His latest venture, CuriosityStream is a culmination of his earlier discovery and what is what Hendricks calls the third revolution of television. This latest incarnation of television is decoupled from the program schedules and the location constraints of the past; that is, it’s possible to watch his network and its 1,800+ titles anywhere, at any time and on virtually any device with a screen.

Even with the convenience of a platform that takes the friction out of watching television, viewers won’t watch unless the content is compelling. From his decades of experience, Hendricks knew that factual TV, as he calls it, would be a huge category and that his goal “is to do what Netflix did for movies, we want to do for factual entertainment.”

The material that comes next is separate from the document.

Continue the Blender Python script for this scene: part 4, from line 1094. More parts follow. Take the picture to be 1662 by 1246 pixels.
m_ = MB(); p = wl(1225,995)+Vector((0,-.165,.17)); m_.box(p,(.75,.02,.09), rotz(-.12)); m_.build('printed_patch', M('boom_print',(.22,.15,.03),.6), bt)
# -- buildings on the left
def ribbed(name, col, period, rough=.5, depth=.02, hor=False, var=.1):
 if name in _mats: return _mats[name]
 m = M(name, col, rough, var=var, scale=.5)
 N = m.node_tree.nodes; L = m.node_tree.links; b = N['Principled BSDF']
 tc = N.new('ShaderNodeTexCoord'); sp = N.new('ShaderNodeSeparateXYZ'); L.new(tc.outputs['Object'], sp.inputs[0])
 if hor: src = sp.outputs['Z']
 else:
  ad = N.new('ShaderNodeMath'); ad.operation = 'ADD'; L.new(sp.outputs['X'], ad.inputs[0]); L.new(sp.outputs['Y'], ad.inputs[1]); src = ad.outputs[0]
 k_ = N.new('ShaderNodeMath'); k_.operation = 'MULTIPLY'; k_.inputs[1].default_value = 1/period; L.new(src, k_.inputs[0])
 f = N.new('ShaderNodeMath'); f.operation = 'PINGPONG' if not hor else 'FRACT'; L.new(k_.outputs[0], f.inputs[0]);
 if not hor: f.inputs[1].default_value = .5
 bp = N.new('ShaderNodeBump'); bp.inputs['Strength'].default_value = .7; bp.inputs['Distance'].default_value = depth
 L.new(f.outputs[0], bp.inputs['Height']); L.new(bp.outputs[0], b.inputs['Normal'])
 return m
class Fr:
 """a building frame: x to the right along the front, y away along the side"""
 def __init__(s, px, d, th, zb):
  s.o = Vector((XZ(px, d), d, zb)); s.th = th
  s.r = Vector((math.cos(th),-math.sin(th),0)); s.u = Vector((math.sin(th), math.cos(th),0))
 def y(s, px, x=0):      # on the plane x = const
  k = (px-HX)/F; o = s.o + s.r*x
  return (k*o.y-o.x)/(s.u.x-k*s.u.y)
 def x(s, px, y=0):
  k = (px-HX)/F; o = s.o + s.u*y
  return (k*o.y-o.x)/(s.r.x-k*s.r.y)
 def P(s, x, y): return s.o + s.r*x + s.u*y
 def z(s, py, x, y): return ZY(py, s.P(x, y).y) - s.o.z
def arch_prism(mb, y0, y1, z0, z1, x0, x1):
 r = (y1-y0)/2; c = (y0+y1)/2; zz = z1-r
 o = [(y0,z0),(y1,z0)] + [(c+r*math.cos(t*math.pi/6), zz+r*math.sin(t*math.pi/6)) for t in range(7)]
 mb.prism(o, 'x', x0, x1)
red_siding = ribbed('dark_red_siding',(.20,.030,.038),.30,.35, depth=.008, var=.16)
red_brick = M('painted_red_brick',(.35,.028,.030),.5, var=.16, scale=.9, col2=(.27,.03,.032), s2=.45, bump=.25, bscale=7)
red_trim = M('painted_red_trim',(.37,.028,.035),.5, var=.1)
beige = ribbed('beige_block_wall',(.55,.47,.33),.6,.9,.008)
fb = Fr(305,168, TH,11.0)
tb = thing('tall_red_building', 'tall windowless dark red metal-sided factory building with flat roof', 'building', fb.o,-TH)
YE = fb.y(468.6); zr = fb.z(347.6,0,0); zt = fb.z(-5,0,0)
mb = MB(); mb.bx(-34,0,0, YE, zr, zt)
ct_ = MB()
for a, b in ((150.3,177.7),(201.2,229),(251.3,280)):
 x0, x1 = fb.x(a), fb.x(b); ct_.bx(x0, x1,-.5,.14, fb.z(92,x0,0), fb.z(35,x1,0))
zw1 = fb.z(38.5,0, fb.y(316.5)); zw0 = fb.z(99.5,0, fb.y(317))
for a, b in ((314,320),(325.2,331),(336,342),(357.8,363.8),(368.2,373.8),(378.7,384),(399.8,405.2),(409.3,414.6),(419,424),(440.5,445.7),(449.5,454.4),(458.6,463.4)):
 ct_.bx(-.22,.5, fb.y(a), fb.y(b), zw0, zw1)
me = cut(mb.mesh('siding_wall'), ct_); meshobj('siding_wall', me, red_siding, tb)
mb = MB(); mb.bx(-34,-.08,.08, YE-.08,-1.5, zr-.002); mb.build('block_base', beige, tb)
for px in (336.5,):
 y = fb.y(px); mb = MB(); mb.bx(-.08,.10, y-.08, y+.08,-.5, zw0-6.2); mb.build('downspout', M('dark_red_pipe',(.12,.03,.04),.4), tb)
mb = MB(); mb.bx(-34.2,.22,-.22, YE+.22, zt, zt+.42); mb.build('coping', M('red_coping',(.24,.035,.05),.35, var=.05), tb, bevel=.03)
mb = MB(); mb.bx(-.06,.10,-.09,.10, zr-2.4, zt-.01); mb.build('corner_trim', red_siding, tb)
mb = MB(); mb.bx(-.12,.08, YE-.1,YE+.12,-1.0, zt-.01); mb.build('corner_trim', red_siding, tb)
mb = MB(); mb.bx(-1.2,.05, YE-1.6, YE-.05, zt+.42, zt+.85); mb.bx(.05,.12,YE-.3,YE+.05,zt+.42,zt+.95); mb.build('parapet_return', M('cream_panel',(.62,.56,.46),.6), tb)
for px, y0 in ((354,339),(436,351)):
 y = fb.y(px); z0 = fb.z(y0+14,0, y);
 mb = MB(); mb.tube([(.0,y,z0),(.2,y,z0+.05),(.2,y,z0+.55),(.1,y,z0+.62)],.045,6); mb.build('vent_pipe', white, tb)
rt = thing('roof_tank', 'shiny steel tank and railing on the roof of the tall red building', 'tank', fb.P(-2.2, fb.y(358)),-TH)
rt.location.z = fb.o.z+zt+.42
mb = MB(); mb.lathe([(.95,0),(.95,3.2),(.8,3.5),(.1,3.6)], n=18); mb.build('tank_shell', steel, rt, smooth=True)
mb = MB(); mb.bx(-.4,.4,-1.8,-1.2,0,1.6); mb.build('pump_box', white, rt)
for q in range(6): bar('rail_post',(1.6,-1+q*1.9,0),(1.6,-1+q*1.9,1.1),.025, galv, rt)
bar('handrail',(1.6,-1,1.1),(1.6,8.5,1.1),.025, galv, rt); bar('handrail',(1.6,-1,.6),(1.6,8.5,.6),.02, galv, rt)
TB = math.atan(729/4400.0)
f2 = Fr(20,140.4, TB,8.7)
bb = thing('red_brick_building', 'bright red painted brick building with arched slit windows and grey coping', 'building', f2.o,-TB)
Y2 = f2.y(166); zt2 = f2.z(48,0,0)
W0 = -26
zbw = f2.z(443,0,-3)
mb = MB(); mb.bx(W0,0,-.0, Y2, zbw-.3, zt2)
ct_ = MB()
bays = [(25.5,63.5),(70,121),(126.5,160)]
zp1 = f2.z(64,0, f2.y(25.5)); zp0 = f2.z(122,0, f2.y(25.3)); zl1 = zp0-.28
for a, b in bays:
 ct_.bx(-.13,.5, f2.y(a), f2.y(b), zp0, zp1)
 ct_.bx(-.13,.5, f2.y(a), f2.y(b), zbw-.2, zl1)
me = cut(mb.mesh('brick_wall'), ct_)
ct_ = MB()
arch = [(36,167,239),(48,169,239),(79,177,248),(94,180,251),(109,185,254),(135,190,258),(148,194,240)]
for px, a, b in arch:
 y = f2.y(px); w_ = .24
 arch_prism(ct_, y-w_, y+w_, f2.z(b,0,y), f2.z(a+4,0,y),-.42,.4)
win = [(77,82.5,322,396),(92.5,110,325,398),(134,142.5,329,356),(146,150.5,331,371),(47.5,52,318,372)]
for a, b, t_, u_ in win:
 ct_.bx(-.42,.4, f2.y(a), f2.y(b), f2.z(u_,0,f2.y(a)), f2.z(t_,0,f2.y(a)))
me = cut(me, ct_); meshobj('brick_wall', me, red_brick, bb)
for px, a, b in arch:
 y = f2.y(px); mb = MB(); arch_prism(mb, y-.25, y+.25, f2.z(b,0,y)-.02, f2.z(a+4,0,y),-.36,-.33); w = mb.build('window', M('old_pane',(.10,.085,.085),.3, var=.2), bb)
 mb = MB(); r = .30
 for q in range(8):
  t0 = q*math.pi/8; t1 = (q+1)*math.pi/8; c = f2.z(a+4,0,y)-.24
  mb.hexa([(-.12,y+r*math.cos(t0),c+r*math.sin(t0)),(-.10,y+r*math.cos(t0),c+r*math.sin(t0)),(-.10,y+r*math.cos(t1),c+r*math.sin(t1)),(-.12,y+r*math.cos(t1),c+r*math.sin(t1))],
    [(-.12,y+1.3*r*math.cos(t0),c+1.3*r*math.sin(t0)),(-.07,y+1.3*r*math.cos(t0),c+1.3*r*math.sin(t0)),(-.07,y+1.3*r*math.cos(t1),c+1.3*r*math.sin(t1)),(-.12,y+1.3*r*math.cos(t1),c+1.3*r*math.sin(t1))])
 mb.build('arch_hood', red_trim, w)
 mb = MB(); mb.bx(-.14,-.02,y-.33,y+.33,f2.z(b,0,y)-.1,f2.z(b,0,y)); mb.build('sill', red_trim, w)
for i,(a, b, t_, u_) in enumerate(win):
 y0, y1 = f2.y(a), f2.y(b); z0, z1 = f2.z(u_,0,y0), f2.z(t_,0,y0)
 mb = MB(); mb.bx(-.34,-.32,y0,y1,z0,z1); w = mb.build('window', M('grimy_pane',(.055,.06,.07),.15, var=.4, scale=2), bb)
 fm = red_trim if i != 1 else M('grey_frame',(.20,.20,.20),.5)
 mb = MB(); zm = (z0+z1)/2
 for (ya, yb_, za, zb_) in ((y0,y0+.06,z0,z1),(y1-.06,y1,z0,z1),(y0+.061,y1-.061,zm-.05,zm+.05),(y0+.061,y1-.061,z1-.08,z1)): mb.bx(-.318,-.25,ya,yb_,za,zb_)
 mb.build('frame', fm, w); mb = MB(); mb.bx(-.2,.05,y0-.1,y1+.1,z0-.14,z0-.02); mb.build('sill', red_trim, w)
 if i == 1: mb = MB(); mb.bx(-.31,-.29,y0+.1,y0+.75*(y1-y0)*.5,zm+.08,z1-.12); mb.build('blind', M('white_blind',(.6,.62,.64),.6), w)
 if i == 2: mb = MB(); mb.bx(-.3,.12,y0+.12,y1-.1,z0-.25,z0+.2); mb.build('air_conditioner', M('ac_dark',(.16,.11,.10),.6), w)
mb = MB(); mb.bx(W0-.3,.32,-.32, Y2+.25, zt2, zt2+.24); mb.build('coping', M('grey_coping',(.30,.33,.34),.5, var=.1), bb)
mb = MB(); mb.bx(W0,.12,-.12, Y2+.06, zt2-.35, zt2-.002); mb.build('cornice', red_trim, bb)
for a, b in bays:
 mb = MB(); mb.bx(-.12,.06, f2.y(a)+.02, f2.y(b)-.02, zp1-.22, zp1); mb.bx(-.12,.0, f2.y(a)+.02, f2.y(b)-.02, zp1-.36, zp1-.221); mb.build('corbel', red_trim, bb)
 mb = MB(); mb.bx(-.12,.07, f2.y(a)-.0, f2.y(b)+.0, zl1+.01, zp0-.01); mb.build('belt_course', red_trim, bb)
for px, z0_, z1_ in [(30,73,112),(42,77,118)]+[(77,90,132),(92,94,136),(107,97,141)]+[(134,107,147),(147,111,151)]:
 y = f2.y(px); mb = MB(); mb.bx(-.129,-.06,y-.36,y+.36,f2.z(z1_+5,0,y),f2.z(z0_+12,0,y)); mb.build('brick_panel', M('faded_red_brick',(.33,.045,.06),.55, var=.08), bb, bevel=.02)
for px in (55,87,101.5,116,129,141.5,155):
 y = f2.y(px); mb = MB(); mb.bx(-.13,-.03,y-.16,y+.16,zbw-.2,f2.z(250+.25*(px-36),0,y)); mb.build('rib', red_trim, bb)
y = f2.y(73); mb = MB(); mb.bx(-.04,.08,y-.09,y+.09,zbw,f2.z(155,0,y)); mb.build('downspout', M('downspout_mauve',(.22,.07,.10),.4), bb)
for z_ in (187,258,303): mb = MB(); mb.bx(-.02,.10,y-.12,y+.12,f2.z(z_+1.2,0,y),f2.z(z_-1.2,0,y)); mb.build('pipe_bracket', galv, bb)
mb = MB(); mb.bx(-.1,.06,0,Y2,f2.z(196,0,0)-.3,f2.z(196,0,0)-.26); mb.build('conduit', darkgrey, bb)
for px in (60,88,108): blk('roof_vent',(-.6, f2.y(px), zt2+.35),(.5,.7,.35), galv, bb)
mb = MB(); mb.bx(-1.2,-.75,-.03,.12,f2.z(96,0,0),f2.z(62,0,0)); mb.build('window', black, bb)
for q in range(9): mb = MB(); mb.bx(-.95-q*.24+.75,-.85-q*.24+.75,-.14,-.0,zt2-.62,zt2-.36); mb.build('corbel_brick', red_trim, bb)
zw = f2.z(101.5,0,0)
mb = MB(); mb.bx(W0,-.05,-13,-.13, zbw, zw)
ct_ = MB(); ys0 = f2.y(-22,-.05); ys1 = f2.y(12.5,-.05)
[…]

He describes their target audience as being curious by nature and that consists of 25 to 40% of the general population. Like Netflix, they have a mix of licensed and original programming. He emphasizes the strategic importance of original productions in driving publicity and awareness of the channel. Having participation from marquee talent, such as Stephen Hawking and David Attenborough, is helpful for creating a halo for the brand.

Getting back to his roots, Hendricks sees broadband providers as an important distribution arm to drive subscriber and viewership. Described as OTTm (Over-The-Top through the middle), Hendricks sees his and channels like his as being part of a broadband providers offering. An offering with a difference, as it allows for ala-carte purchases of programming categories, new kinds of sponsored programming (e.g. Toyota Theater) and, even, gift card sales. He indicates that it will be interesting to watch how this new approach disrupts the traditional programming model.